Uma das origens da gafe de viés racista e machista cometida por Lula pode ser encontrada no seu ministério. Nele há mulheres e há negros que, com algumas exceções, chefiam pastas periféricas, com pouco poder e verbas.
Na hora de escolher dois ministros para o Supremo Tribunal Federal, o presidente optou por homens e brancos (Flávio Dino, embora tenha passado a se declarar pardo em 2018, é, na lógica brasileira, considerado branco).
A ausência de negros no centro de poder — no setor público e no privado — colabora para manifestações racistas, mesmo involuntárias, como no episódio protagonizado por Lula. A falta de diversidade em locais de trabalho, de convivência com pessoas historicamente discriminadas, permite um relaxamento na maneira de se abordar determinados temas.
Há algumas décadas, piadas e comentários preconceituosos sobre gays, negros e, mesmo, mulheres, não eram incomuns em redações de jornais. Já na época havia muitas mulheres nesses ambientes, mas poucas em cargos de poder.

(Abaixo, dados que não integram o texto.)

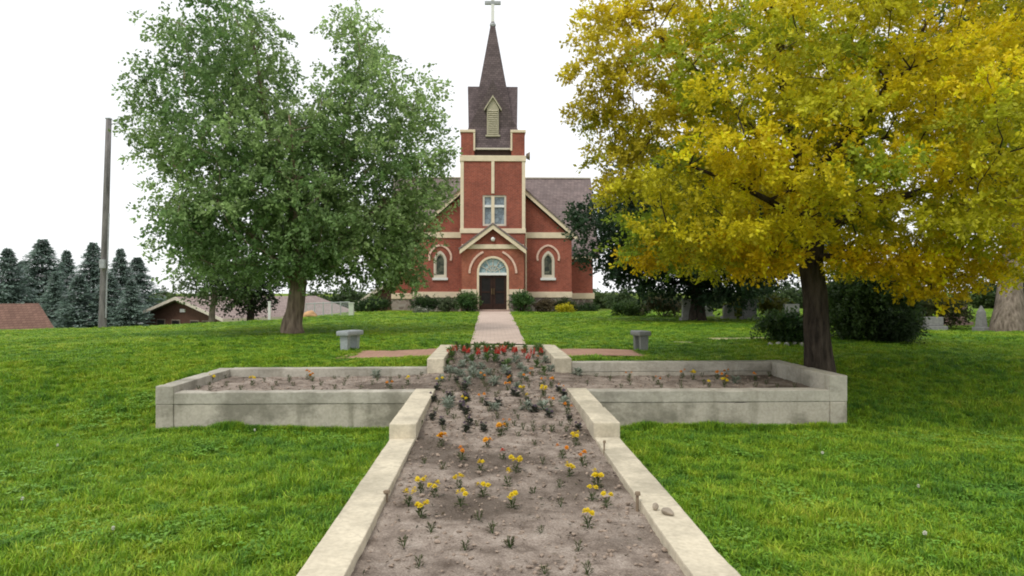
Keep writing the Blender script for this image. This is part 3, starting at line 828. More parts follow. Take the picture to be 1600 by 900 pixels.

Negros eram raros entre os jornalistas; muitos gays negavam ou disfarçavam sua orientação sexual para evitar discriminação. A invisibilidade dessas pessoas ajudava na disseminação de comentários preconceituosos que, hoje, são inadmissíveis.
A observação de Lula parte de uma naturalização da exclusão, gerações de brasileiros se acostumaram a identificar a presença de negros num palco apenas em casos de apresentações artísticas. Com mulheres era parecido: se ocupavam posição de destaque era porque acompanhavam algum homem poderoso.
Lula escorregou ao tentar fazer uma brincadeira para ressaltar a importância de uma jovem negra ter sido premiada entre os aprendizes da Volkswagem. Ele não remeteu o preconceito para o passado, não disse algo como "Há alguns anos, todos se espantariam com a presença dessa jovem no palco".
Ao falar, demonstrou que aquela mulher, entre tantos brancos, ainda é motivo de surpresa, até mesmo para ele: "(...) eu estava perguntando o que faz essa moça sentada, que não ouvi ninguém falar o nome dela". Fosse mais um homem branco, não haveria qualquer estranheza.
O presidente ainda tropeçou ao dizer que "uma afrodescendente assim gosta de um batuque". Pode gostar, pode não gostar — não há determinismo étnico nas preferências artísticas.
E aí voltemos ao ministério e ao STF. Na hora de falar de economia e de políticas de investimentos, Lula deve conversar com Fernando Haddad, Geraldo Alckmin e com Simone Tebet. Para tratar de política, chama Rui Costa, Alexandre Padilha, Paulo Pimenta. Para o STF, chamou Cristiano Zanin e Ricardo Lewandowski. Seus interlocutores nessas áreas essenciais são brancos, quase todos homens.
Ministros fora do padrão dominante como Silvio Almeida, Anielle Franco, Sônia Guajajara e Margareth Menezes cuidam de pautas específicas, como se não tivessem capacidade de atuar em setores mais amplos.
Ao estranhar o destaque de uma jovem negra numa multinacional, Lula reproduziu um espanto que continua a estimular no seu círculo de poder. Para evitar novas derrapadas, Lula deveria aprofundar a diversidade em seu primeiro escalão: revelaria talentos, incorporaria visões diversas ao seu governo e aprenderia a ver um admirável novo mundo com olhos menos arregalados.